Another invisible shift revolves around the sales volume drop. Most unessential brands have noticed traffic go significantly down, and have had to figure out where best to allocate resources. “I have seen the attention of each brand shifting toward retention of customer loyalty and repeat purchases,” said Chris Palmer, founder of the Amazon vendor consultancy SupplyKick.
Rather than funnel more advertising money into the Amazon platform, they’ve decided to try and figure out ways to rely more on the customers they have. For Amazon, this can be difficult, given the company’s reticence to share customer data. As a result, these brands are focusing on other channels where they have better analytics to try and drive more sales.

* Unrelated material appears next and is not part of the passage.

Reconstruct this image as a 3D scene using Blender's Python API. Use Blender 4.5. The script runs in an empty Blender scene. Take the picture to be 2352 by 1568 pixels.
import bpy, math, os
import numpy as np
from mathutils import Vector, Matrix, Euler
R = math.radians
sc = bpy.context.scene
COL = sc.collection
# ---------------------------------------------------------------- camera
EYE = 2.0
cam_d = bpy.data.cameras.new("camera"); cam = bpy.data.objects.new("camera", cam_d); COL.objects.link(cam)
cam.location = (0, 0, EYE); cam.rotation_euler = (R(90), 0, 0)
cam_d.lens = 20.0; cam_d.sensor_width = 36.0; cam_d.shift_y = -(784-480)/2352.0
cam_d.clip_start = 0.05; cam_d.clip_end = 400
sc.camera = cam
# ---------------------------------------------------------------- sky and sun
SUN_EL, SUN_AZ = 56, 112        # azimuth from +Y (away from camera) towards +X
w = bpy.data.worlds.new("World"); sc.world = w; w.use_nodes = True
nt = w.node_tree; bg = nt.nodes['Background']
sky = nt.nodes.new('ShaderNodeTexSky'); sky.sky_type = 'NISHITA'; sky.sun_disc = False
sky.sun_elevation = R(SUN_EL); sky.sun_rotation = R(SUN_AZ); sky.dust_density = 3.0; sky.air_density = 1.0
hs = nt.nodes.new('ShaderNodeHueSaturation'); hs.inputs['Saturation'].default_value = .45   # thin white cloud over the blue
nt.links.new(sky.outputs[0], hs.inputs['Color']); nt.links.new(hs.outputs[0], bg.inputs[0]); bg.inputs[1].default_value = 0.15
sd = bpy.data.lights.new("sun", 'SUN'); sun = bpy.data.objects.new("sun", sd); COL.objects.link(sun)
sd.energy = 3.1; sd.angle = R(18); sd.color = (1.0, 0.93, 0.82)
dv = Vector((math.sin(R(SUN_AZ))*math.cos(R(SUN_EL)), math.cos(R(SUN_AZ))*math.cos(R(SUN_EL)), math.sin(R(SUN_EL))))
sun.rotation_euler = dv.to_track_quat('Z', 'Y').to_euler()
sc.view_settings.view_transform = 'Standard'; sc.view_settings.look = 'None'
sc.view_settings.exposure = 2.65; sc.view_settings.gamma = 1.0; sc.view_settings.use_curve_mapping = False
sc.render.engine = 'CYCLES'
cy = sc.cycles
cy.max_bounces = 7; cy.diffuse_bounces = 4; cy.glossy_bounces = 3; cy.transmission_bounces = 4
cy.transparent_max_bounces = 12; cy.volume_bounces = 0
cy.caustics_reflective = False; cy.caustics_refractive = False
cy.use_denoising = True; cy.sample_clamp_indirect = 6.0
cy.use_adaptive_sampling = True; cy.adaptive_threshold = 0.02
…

For the brands stuck right now, it means acting quickly and decisively. Some are cost-cutting, others figuring out new fulfillment options and more are trying to find new channels to revitalize sales. While Amazon is letting more items into its warehouses, it’s still unclear if and when things will normalize.
Some believe things will go back to normal, and that the risk of investing in unknown channels may not pan out. “We’re still confident that Amazon is shipping a lot faster than the 30-day window,” said Palmer. Still, he said, the last few weeks have been “a hard onslaught.”
“What we’ve seen has just been a huge upheaval,” said Power. What brands must do now are “a quick pivot and doubling down on -e-commerce.”